Tarde demais. O retrato, como diz a Mulher Sem Nome, está feito. Veneza espera lá fora – a noite azul marinho, a cor de que mais gosto, nesta cidade que combina tanto com o caleidoscópio humano dos blocos nas ruas centenárias. O cheiro do mar, o estalo das gôndolas no cais, o trajeto pelas vielas estreitas, até a Chiesa San Vidal, onde, às 20h30, iremos a um concerto de violinos para ouvir As Quatro Estações de Vivaldi.

Talvez os tempos de Hemingway fossem mais sombrios ainda, tempos de guerra, embora mesmo a guerra naquela época fosse mais romântica. Estou aqui no Harry’s Bar, há vida e livros pela frente. Estou usando barba, por causa de Garibaldi, tema do romance que está saindo do forno, e muita gente diz que estou muito Hemingway. Sei apenas que, como eles, procuro viver até o limite, com ajuda do amor – amor que eu carregava pela mão na noite de festa e regozijo.

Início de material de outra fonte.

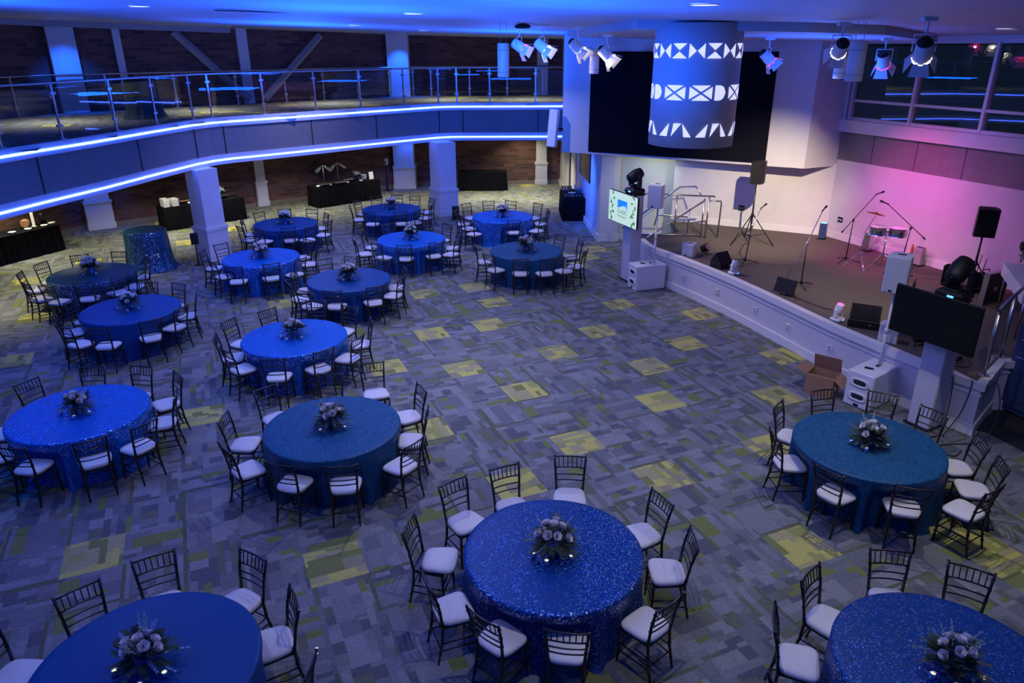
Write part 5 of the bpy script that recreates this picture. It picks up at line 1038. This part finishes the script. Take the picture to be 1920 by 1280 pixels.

(Redação revisada para um texto escrito em Veneza, 26 de fevereiro de 2017, sábado de carnaval.)

A Pietá, o Vaticano e um amor comovente

Quatro anos atrás, quando estivemos em #Roma juntos pela primeira vez, Dona Aranha foi barrada na porta do Vaticano.

Era verão, e estava com os braços de fora. Saímos em busca de agasalho, para atender aos padrões de compostura da catedral. Com isso, perdemos a hora – aborrecida, ela aceitou visitar o museu Vaticano, sem a catedral, por conta da imensa fila que se formava àquela hora. Dentro do museu, ficou ainda mais brava ao ver as estátuas gregas nuas, na coleção dos papas. Na sacra galeria, somente ela parecia estar toda vestida.

Desta vez, além de estarmos prevenidos, era inverno. Ela suportou tudo: sua agorafobia, no meio da multidão, aglomerada no bolsão anterior à revista, minha vertigem ao subir a espiralada escadaria do domo, o que, para um labirinto tão sensível como o meu, é sempre uma aventura.

Porém, nesse dia, enfim, entramos na igreja do Vaticano. A catedral das catedrais.

Logo na entrada, indico à direita a #Pietá. “Mas ela sempre esteve aqui? Eu não a vi em outro lugar?”, pergunta ela, candidamente.

É tão conhecida a Pietá que, assim como a #Monalisa, nos é sempre familiar. Mas a Pietá, ao vivo, só ali. É um deslumbramento e um choque. “Estou com vontade de chorar”, diz ela, se afastando.

A visão da mãe com o filho nos braços amoleceu seu coração – de filha, de mãe, de mulher. “A mãe entregou o filho ao mundo para cumprir sua missão, mas, quando ele morre, é ela que o recolhe novamente”, explicaria mais tarde no jantar, enquanto ouvíamos um violoncelista no #CampoDiFiori, em uma das mesas do restaurante #Magnolia.

Ainda no #Vaticano, assistimos à missa – cantada em latim, com um coro literalmente divino – e saímos mais leves. Sem dúvida, apesar do turismo de massa, ali ainda se pode ter um encontro solitário com #Deus. “Pela primeira vez, entrei numa igreja sem ter nada a pedir”, disse ela.

Dona Aranha é comovente. Ela me trouxe à Itália para lembrar quem sou, ou de que sou feito. Porém, o que me lembra quem sou não são os lugares onde já estive ou de que gosto. É ela.